Evaluation of a semiconductor-based atmospheric radioxenon detection system

Abstract

Abstract A prototype radioxenon detection system for beta–gamma coincidence measurements has been designed using a PIPSBox and a pair of coplanar CdZnTe (CZT) detectors. Coincidence events are identified in real-time using a Field-Programmable Gate Array (FPGA). The measurement of 131m Xe and studies on electron backscatter and memory effect in the PIPSBox have been presented previously; this paper details the measurement of 133∕133m Xe, 135Xe, and background. Absolute efficiencies were determined, regions of interest were defined, and Minimum Detectable Concentrations (MDC) for all four radioxenon isotopes were calculated. When neglecting interferences between the radioxenons, the prototype system has an estimated MDC of 0.61 ± 0.15 mBq/m3 for 133Xe when using gas processing parameters associated with Xenon International, satisfying the CTBTO requirement for sensitivity of ≤ 1 mBq/m3 for 133Xe.

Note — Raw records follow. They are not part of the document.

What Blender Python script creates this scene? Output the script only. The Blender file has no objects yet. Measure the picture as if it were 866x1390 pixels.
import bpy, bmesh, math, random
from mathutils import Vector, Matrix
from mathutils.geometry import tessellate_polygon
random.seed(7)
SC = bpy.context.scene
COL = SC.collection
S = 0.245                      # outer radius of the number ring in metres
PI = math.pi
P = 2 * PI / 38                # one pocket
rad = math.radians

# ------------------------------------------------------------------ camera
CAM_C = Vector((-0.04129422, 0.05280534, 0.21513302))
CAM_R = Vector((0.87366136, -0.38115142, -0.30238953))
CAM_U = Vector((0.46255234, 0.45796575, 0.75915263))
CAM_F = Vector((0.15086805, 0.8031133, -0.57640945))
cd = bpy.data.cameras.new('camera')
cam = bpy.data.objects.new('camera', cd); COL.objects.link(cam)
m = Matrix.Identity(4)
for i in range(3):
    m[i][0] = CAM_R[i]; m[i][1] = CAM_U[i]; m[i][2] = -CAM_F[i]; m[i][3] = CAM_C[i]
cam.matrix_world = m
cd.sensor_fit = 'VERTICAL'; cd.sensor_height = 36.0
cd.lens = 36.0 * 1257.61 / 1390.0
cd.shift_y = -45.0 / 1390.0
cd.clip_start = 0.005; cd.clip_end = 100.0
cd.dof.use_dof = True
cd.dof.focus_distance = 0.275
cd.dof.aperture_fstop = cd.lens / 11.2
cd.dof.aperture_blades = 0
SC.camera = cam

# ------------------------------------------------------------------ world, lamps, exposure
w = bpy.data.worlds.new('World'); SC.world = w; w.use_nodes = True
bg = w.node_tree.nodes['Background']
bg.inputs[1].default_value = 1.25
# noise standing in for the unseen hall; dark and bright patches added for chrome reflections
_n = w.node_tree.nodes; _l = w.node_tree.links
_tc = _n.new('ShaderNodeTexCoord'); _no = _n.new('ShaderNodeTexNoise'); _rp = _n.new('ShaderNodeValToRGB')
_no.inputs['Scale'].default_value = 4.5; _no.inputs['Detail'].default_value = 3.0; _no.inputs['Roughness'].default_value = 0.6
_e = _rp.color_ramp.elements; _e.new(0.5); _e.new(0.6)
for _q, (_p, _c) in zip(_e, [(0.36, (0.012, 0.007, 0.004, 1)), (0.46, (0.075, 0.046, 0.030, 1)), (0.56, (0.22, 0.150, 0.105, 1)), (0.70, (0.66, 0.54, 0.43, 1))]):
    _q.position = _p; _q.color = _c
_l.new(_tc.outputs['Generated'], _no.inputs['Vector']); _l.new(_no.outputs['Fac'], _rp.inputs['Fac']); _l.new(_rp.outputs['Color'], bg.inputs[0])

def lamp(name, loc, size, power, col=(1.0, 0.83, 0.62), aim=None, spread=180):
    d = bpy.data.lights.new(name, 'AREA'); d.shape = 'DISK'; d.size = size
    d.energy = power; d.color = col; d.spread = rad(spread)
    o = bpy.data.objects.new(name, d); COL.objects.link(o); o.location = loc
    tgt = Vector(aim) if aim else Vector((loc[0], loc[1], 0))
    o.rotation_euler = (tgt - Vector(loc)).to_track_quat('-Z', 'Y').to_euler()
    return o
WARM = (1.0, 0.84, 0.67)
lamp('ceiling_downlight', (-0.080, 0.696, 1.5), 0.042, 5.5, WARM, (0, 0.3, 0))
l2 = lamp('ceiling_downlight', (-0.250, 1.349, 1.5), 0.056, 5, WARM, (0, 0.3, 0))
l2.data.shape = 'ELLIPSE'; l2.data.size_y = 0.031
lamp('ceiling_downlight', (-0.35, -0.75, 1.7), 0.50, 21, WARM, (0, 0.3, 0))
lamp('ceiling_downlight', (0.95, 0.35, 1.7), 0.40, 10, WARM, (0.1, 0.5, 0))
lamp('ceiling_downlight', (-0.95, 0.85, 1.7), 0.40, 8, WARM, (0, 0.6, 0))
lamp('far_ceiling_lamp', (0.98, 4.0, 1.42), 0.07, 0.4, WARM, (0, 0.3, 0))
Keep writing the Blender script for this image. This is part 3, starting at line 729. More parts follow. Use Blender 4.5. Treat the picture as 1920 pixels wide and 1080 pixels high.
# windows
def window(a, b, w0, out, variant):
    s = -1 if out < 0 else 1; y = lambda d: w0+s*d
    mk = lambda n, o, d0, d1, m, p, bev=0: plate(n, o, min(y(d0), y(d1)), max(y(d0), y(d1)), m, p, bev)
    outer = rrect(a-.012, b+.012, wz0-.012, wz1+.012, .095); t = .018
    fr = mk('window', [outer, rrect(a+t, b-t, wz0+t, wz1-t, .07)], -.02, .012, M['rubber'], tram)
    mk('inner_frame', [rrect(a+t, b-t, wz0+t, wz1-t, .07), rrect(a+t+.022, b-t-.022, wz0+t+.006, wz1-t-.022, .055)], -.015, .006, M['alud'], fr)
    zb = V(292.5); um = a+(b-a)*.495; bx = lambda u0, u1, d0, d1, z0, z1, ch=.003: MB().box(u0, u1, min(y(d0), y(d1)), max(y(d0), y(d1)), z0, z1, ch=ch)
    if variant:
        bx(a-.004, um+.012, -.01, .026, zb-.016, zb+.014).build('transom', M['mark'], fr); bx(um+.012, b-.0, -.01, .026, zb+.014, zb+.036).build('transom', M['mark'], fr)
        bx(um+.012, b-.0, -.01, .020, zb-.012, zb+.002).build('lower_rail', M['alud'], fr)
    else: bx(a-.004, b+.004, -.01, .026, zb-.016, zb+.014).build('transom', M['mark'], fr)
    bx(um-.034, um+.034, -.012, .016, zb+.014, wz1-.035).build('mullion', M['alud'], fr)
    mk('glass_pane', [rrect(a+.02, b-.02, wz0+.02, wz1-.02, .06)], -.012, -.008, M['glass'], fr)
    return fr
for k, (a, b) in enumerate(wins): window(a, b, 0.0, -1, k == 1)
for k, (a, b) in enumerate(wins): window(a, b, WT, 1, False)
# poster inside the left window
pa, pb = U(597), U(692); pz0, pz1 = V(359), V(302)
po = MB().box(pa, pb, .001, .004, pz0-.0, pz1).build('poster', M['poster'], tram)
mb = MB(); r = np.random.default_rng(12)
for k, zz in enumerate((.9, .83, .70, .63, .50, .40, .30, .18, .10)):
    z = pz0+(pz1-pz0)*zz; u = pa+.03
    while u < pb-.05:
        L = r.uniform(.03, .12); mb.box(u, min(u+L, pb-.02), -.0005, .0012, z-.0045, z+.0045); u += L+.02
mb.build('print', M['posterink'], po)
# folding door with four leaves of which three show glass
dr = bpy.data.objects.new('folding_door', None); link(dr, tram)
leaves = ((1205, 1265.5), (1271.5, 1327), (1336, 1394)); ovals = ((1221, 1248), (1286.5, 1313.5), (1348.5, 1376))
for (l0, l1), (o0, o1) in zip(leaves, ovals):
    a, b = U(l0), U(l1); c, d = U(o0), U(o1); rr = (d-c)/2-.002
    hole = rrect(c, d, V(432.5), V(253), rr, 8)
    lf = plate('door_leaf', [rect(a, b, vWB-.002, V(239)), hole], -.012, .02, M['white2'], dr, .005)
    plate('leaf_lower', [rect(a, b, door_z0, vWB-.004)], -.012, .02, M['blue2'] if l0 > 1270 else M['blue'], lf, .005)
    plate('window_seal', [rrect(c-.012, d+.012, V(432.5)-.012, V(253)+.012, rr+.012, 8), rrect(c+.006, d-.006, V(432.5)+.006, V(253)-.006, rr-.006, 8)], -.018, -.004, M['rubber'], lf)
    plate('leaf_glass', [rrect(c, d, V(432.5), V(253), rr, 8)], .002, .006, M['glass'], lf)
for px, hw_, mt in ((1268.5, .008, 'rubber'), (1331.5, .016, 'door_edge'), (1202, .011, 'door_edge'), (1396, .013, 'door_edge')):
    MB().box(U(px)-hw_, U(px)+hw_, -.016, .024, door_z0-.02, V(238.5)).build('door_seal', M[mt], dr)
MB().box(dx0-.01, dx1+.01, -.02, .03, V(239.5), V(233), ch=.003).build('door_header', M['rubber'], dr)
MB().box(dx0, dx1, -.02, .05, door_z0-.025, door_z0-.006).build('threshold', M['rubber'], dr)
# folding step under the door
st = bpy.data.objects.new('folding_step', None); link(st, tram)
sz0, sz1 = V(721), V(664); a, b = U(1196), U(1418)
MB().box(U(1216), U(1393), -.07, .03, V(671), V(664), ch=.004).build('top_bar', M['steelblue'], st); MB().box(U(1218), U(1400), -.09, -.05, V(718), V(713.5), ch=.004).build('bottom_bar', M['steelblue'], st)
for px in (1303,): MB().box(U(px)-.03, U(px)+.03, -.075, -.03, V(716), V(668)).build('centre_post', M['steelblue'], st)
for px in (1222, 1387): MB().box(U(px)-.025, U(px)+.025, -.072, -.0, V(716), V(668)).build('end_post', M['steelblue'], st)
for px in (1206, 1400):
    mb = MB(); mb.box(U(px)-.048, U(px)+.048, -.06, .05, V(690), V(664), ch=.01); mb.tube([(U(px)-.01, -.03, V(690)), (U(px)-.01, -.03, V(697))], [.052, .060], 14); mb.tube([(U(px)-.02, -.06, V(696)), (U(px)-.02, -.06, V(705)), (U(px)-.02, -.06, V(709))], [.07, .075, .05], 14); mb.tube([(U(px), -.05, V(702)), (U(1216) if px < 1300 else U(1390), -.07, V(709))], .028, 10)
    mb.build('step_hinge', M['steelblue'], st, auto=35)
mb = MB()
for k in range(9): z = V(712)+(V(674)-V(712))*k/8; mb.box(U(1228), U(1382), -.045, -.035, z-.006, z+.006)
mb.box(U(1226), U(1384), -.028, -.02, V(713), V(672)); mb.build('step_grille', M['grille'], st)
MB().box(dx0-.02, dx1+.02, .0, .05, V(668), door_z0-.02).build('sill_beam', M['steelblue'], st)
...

Simulation suggests that by increasing number of CZT detectors used by a factor of 16, the MDCs of the system can be improved by a factor of 2-3. The design shows great promise for future improvement and expansion due to its exceptional energy resolution, high background rejection rate, room temperature operation, minimal memory effect, and simple readout electronics.